On the 17 August 1959 Miles Davis released Kind of Blue, the best-selling jazz record of all time, and, many would argue, the best jazz album of all time. Over sixty years later it sells an average of five thousand copies a week.

Just over a week later, Miles was having a smoke outside the Birdland Jazz Club, Midtown Manhattan, during a break. An NYPD officer approached him and told him, ‘You can’t stand there. Move on.’ Miles responded ‘Move on? For what? I’m working downstairs.’ Gesturing to the door, he continued, ‘that’s my name up there – Miles Davis.’ The officer replied, ‘I don’t care where you’re working, I said move on!’ and began attacking Miles. Another officer came up behind Miles and struck him on the head with a baton, leaving him bloodied and bruised.

To quote Dr. Cornel West, ‘Black music was the Black response to being terrorised and traumatised’. The concept of being brutalised by police after creating one of the most important works in music history is entirely surreal for white people. Imagine if the Beatles had been beaten up just after releasing Abbey Road. But for black musicians this is a constant concern and reality. Miles Davis recovered from this attack and went on to have an illustrious career, pioneering genres such as Jazz Fusion, Modal Jazz, and releasing albums which blew everything else out of the water. However another black jazz musician was not so lucky. Bud Powell, a jazz pianist, was brutally beaten by a police officer at the age of twenty. After the incident Bud was entirely incoherent and in great pain. Days passed but his condition didn’t improve, and he was institutionalised for several months. Never fully recovering he suffered from alcoholism, drug addiction and mental breakdowns over the twenty-one final years of his life. To quote Roy Haynes, a famous jazz drummer, had Powell lived longer and been better treated, “there’s no telling what he would have developed into”.

The Real Book

Jazz music was and still is often taught quite differently to other types of music, such as rock and pop. Look up on YouTube how to play any rock song on any instrument and you’ll find it without a problem – the same however can’t be said for jazz. You may find a crude overview, but you won’t find anything in-depth. The history of this can be traced back to segregation. Jazz music was often learned in the form of a master – pupil style, as black musicians wanted to protect their creations. Not from a white kid sitting in his bedroom playing Autumn Leaves or Take the A Train, but to protect it from white musicians who took their work and making a lot of money off it – of which they’d never see a penny.
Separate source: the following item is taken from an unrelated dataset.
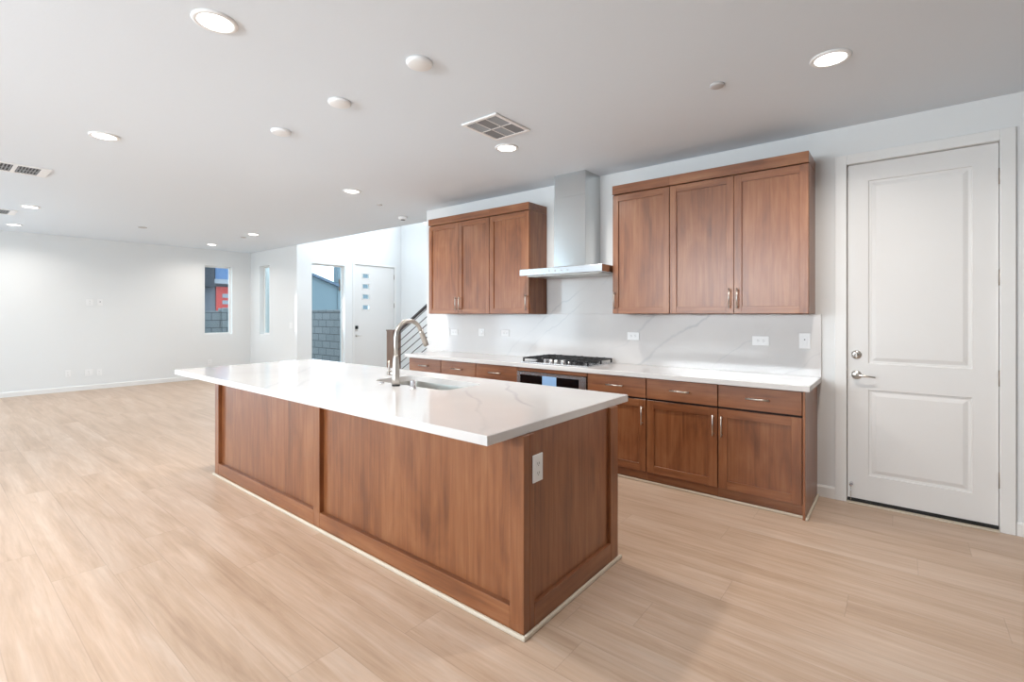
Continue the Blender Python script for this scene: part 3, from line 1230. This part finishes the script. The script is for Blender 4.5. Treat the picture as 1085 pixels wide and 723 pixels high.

The Real Book is a collection of sheet music ‘approximations’ for jazz standards – many songs are in the wrong key, contain the wrong chords, etc. though many beginners buy this book as a way to get started. But upon closer inspection it becomes apparent that the songs which are most incorrect are the songs written by black musicians, as almost all of them refused to give out their music to anyone except a close-knit group. Often times it wouldn’t even get outside of a quartet or quintet. Take for example Led Zeppelin, a group of white musicians who (it’s no secret) stole most of their music from black musicians, paid them little to no money and gave them no recognition. For example, one of Led Zeppelin’s most popular songs ‘Whole Lotta Love’ was a blatant rip-off of Muddy Waters’ song ‘You Need Love’. This is exactly what the jazz musicians were so fearful of and worked to prevent from happening.

Is Jazz Political?

Some may believe that because the vast majority of jazz is instrumental – especially some of the most popular records of the swing, bebop and hardbop eras – that jazz couldn’t possibly be political. How could it be if there are no words?

On 15 September 1963 the KKK bombed a church in Birmingham, Alabama, killing four young black girls and injured twenty-two people. A few months later John Coltrane, arguably the best saxophone player of all time, wrote a song called ‘Alabama’. This haunting piece directly channels the feelings he had felt when he read about the attack. The song is slow and tense and, though there are no words, there is a visceral feeling of despair. Insofar as jazz is a powerful means of expression for oppressed people it is inherently political.